-- Given instruction --
Scan the records for the string "script"; copy each line where it occurs.
--*--
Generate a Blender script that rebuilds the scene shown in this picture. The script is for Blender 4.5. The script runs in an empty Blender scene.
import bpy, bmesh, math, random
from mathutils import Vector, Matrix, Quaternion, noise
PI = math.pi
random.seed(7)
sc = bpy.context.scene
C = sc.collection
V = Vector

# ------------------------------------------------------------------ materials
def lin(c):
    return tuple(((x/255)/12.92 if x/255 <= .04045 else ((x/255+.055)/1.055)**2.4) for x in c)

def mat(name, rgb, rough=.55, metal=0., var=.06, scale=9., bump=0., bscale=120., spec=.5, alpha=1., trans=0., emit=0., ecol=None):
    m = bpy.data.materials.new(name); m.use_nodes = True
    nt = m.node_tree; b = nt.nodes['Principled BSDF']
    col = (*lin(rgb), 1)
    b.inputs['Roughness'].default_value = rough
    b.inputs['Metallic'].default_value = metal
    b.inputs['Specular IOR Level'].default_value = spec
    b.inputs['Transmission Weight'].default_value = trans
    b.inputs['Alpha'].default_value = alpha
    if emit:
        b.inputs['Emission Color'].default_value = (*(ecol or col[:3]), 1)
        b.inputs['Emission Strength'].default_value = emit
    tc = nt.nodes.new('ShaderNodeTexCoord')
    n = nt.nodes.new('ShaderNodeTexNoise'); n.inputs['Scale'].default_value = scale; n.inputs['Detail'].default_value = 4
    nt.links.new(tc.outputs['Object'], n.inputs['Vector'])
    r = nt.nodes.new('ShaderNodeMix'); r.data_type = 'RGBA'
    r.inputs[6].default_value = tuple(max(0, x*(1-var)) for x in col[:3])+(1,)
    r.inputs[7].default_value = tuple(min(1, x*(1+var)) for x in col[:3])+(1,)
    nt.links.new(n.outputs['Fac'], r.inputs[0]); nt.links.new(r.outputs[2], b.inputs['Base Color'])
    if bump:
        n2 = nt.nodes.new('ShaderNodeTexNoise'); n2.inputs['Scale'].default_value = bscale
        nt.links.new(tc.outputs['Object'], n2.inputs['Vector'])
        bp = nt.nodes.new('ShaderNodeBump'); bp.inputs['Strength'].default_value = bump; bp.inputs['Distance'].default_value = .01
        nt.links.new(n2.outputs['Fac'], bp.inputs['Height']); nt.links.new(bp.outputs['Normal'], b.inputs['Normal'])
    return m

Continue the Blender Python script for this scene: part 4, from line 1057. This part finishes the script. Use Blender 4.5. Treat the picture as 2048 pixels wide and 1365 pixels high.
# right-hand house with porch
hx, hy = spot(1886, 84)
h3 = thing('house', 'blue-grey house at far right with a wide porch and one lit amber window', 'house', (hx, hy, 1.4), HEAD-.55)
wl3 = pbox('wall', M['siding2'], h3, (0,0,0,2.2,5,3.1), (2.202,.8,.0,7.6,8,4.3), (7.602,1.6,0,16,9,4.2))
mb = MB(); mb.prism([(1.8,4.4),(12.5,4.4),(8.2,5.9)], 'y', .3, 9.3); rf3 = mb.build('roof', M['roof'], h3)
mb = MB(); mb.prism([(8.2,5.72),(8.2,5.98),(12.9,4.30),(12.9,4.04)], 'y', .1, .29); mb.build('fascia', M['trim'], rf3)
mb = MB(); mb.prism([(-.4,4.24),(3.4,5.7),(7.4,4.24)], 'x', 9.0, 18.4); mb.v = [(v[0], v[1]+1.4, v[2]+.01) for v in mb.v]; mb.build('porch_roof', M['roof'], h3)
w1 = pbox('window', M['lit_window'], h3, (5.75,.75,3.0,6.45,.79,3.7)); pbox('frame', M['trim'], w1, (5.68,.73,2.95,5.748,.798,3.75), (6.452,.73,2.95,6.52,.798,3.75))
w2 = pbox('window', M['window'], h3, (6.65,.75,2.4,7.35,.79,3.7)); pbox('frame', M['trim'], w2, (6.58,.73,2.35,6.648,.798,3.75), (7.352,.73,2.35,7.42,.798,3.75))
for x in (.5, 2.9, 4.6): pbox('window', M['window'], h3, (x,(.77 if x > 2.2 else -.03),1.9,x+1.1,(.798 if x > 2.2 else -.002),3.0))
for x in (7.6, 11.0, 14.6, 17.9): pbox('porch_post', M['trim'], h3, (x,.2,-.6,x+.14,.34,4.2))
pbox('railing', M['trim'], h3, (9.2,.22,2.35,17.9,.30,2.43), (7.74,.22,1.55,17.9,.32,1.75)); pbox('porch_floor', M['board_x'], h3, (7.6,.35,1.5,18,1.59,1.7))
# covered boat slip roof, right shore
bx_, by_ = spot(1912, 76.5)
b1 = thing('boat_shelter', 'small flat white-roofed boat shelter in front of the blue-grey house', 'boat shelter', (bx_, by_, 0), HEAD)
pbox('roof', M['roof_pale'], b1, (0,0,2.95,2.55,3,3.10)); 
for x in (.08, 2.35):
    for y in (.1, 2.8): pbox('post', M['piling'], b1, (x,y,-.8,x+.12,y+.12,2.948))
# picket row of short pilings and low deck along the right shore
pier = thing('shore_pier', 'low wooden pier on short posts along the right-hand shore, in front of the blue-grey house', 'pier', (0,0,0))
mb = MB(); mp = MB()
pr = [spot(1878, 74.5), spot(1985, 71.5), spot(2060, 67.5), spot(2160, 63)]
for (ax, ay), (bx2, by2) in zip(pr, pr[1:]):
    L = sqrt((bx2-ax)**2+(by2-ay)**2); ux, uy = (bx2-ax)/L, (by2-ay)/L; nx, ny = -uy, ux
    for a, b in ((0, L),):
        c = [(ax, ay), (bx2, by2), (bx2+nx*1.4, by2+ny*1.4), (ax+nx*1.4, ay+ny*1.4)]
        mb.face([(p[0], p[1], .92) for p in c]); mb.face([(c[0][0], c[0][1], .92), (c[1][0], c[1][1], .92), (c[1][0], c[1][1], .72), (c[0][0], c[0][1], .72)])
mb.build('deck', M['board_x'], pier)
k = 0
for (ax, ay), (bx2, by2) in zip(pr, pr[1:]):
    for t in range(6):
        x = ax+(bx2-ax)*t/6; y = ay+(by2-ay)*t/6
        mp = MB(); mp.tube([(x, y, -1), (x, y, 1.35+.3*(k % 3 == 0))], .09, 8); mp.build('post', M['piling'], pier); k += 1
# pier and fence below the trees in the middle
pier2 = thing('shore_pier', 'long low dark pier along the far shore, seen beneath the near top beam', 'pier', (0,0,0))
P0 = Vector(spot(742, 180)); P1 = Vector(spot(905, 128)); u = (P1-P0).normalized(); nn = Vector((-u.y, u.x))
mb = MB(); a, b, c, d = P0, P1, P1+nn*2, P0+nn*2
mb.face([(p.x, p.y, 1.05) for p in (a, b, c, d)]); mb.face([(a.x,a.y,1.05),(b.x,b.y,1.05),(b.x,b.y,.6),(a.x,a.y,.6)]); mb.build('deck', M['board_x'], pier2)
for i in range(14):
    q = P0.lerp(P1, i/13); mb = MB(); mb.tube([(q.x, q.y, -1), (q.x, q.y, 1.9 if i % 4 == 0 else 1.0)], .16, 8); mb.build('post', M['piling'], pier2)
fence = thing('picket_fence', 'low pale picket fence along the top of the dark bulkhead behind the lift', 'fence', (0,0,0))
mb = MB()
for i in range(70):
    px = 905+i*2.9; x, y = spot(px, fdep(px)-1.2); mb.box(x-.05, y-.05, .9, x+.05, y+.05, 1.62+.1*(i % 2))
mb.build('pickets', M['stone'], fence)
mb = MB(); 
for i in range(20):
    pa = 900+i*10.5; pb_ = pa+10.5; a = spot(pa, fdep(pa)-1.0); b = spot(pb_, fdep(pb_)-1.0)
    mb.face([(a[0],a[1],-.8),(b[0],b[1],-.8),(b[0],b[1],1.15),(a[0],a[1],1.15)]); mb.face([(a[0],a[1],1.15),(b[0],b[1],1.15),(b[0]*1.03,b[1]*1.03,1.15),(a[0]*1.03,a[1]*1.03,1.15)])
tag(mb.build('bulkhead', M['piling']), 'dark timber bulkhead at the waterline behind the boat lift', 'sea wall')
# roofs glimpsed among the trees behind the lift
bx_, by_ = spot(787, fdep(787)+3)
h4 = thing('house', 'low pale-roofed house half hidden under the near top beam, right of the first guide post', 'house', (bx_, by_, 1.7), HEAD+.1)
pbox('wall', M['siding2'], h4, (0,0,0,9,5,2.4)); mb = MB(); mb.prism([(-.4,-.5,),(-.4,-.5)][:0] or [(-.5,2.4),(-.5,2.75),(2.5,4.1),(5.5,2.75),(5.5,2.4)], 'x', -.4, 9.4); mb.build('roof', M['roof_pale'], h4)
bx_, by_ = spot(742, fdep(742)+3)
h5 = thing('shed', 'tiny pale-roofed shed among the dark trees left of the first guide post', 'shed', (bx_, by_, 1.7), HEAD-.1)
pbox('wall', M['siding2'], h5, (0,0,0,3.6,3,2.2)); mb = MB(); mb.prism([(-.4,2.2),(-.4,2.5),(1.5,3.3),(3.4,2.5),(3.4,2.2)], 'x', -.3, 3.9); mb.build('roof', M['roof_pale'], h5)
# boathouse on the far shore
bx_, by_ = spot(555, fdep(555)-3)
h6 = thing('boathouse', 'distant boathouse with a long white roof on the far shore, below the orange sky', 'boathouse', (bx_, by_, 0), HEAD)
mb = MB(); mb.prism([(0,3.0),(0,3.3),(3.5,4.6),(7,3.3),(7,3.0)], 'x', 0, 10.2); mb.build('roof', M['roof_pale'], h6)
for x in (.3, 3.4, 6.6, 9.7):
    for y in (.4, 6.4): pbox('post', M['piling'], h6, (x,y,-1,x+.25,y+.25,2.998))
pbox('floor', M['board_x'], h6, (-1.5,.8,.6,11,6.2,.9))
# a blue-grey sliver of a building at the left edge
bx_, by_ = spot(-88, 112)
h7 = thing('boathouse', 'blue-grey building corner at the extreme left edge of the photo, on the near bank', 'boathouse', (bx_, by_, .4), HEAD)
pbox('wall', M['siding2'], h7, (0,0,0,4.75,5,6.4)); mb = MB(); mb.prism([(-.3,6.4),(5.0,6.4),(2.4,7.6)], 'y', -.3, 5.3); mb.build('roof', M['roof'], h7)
--*--
-- Response --
Generate a Blender script that rebuilds the scene shown in this picture. The script is for Blender 4.5. The script runs in an empty Blender scene.
Continue the Blender Python script for this scene: part 4, from line 1057. This part finishes the script. Use Blender 4.5. Treat the picture as 2048 pixels wide and 1365 pixels high.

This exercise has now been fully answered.